== INSTRUCTIONS FOR THE TASK ==
Retype each line of the material exactly, please, skipping any picture in it.

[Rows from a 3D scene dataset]
***
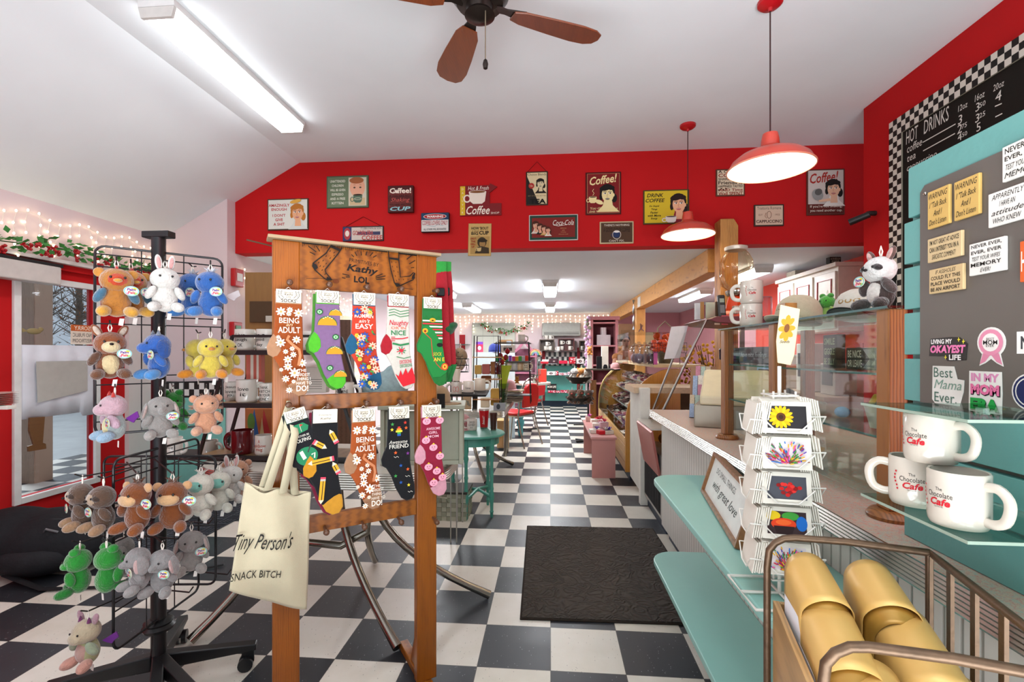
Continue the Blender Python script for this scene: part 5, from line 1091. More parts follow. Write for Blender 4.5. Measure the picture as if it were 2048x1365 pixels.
mug('white mug with stacked black words including KIDNEY, middle shelf', RM(537, 1.046, 2.33), .1, -.05, txt=['THANK', 'A BITCH', 'FOR YOUR', 'KIDNEY'], side=-1)
mug('white mug with four printed lines seen through the sock stand, middle shelf', RM(690, 1.046, 2.33), .105, .0, txt=['I DO', 'ALL MINE', 'MY BRAIN', 'OVER FOR'], side=1)
mug('dark red mug on the lowest shelf of the black rack', RM(485, .782, 2.32), .122, 0, col='#5c1418', side=-1)
mug('white mug with small rainbow print on the lowest shelf', RM(528, .782, 2.31), .1, 0, txt=['A', 'rainbow', 'mug'], ic='#a84a3a', side=1)
mug('white mug on the lowest shelf seen between the hanging socks', RM(640, .782, 2.33), .1, 0, txt=['hello'], side=-1)
bx('gift_bag', 'striped coral and white bag hanging behind the mugs', 'bag', 492, 704, 522, 780, 2.5, .04, '#c86a5a', paint=lambda p, w, h: (p.rect(-w * .2, 0, 0, h, '#e6dccc'), p.rect(w * .2, 0, w * .35, h, '#e6dccc')))
bx('printed_bag', 'white paper bag with small printed lines seen through the sock stand', 'bag', 612, 735, 652, 786, 2.55, .05, '#cfc9bf', paint=lambda p, w, h: [p.rect(-w * .35, h * (.15 + .09 * i), w * .3, h * (.17 + .09 * i), '#6a655e') for i in range(5)])
bx('art_canvas', 'canvas of teal, blue and orange swirls standing low behind the rack', 'picture', 490, 818, 552, 908, 2.66, .02, '#c77a4a', paint=lambda p, w, h: (p.poly([(-w * .5, 0), (-w * .2, h), (0, h * .2)], '#3f6fae'), p.poly([(0, 0), (w * .1, h), (w * .5, 0)], '#c9484a'), p.ell(-w * .3, h * .7, w * .12, h * .2, '#6a9a4a'), p.poly([(-w * .1, 0), (w * .05, h * .8), (w * .2, 0)], '#dccf9a')))
t = thing('plush_blanket', 'pale blue shaggy throw seen low through the sock stand', 'blanket', atT(770, 790, 2.6), .2)
obj('fabric', MB().ell((0, 0, .05), (.13, .1, .09)).ell((-.08, .02, .1), (.06, .06, .06)).ell((.05, .0, .12), (.06, .06, .06)), P('#8fa6a8', .95, 0, .15, 50, 1.0, 60), t, remesh=.012)
t.location.z = 1.06
# greenish cabinet on the table
t = thing('display_cabinet', 'pale green painted cabinet box standing on the diner table', 'cabinet', (-.665, 2.35, .7555), R(9))
cl = atY(757, 820, 2.25).x + .665; cr = atY(918, 820, 2.25).x + .665; GR = P('#a3a794', .6, 0, .05, 9)
obj('side_panel', MB().box(cl, -.1, 0, cl + .02, .14, .27), GR, t, sm=0, bevel=.003); obj('side_panel', MB().box(cr - .02, -.1, 0, cr, .14, .27), GR, t, sm=0, bevel=.003)
obj('front_panel', MB().box(cl + .021, -.085, .02, cr - .021, -.07, .26), P('#9aa08e', .6, 0, .05), t, sm=0); obj('top', MB().box(cl - .01, -.115, .271, cr + .01, .15, .29), GR, t, sm=0, bevel=.003)
obj('bottom_rail', MB().box(cl + .021, -.1, 0, cr - .021, .14, .019), GR, t, sm=0)
cap_hat('tan cap with a black card in front, on top of the pale green cabinet', (-.575, 2.33, 1.048), '#b99c74', rz=R(100), sc=.75)
bx('price_card', 'small black price card leaning on the tan cap', 'card', 874, 788, 890, 817, 2.24, .004, '#171412')
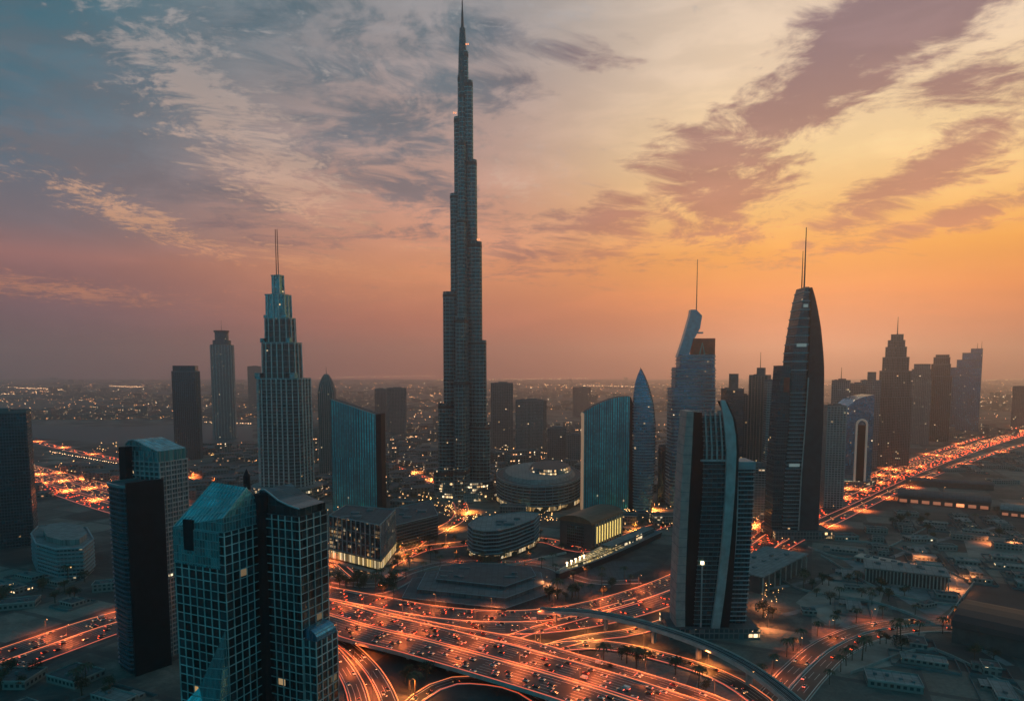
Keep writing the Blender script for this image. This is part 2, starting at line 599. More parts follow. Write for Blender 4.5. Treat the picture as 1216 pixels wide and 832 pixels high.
***
== TASK SOLUTION ==
Continue the Blender Python script for this scene: part 5, from line 1091. More parts follow. Write for Blender 4.5. Measure the picture as if it were 2048x1365 pixels.
mug('white mug with stacked black words including KIDNEY, middle shelf', RM(537, 1.046, 2.33), .1, -.05, txt=['THANK', 'A BITCH', 'FOR YOUR', 'KIDNEY'], side=-1)
mug('white mug with four printed lines seen through the sock stand, middle shelf', RM(690, 1.046, 2.33), .105, .0, txt=['I DO', 'ALL MINE', 'MY BRAIN', 'OVER FOR'], side=1)
mug('dark red mug on the lowest shelf of the black rack', RM(485, .782, 2.32), .122, 0, col='#5c1418', side=-1)
mug('white mug with small rainbow print on the lowest shelf', RM(528, .782, 2.31), .1, 0, txt=['A', 'rainbow', 'mug'], ic='#a84a3a', side=1)
mug('white mug on the lowest shelf seen between the hanging socks', RM(640, .782, 2.33), .1, 0, txt=['hello'], side=-1)
bx('gift_bag', 'striped coral and white bag hanging behind the mugs', 'bag', 492, 704, 522, 780, 2.5, .04, '#c86a5a', paint=lambda p, w, h: (p.rect(-w * .2, 0, 0, h, '#e6dccc'), p.rect(w * .2, 0, w * .35, h, '#e6dccc')))
bx('printed_bag', 'white paper bag with small printed lines seen through the sock stand', 'bag', 612, 735, 652, 786, 2.55, .05, '#cfc9bf', paint=lambda p, w, h: [p.rect(-w * .35, h * (.15 + .09 * i), w * .3, h * (.17 + .09 * i), '#6a655e') for i in range(5)])
bx('art_canvas', 'canvas of teal, blue and orange swirls standing low behind the rack', 'picture', 490, 818, 552, 908, 2.66, .02, '#c77a4a', paint=lambda p, w, h: (p.poly([(-w * .5, 0), (-w * .2, h), (0, h * .2)], '#3f6fae'), p.poly([(0, 0), (w * .1, h), (w * .5, 0)], '#c9484a'), p.ell(-w * .3, h * .7, w * .12, h * .2, '#6a9a4a'), p.poly([(-w * .1, 0), (w * .05, h * .8), (w * .2, 0)], '#dccf9a')))
t = thing('plush_blanket', 'pale blue shaggy throw seen low through the sock stand', 'blanket', atT(770, 790, 2.6), .2)
obj('fabric', MB().ell((0, 0, .05), (.13, .1, .09)).ell((-.08, .02, .1), (.06, .06, .06)).ell((.05, .0, .12), (.06, .06, .06)), P('#8fa6a8', .95, 0, .15, 50, 1.0, 60), t, remesh=.012)
t.location.z = 1.06
# greenish cabinet on the table
t = thing('display_cabinet', 'pale green painted cabinet box standing on the diner table', 'cabinet', (-.665, 2.35, .7555), R(9))
cl = atY(757, 820, 2.25).x + .665; cr = atY(918, 820, 2.25).x + .665; GR = P('#a3a794', .6, 0, .05, 9)
obj('side_panel', MB().box(cl, -.1, 0, cl + .02, .14, .27), GR, t, sm=0, bevel=.003); obj('side_panel', MB().box(cr - .02, -.1, 0, cr, .14, .27), GR, t, sm=0, bevel=.003)
obj('front_panel', MB().box(cl + .021, -.085, .02, cr - .021, -.07, .26), P('#9aa08e', .6, 0, .05), t, sm=0); obj('top', MB().box(cl - .01, -.115, .271, cr + .01, .15, .29), GR, t, sm=0, bevel=.003)
obj('bottom_rail', MB().box(cl + .021, -.1, 0, cr - .021, .14, .019), GR, t, sm=0)
cap_hat('tan cap with a black card in front, on top of the pale green cabinet', (-.575, 2.33, 1.048), '#b99c74', rz=R(100), sc=.75)
bx('price_card', 'small black price card leaning on the tan cap', 'card', 874, 788, 890, 817, 2.24, .004, '#171412')
Keep writing the Blender script for this image. This is part 2, starting at line 599. More parts follow. Write for Blender 4.5. Treat the picture as 1216 pixels wide and 832 pixels high.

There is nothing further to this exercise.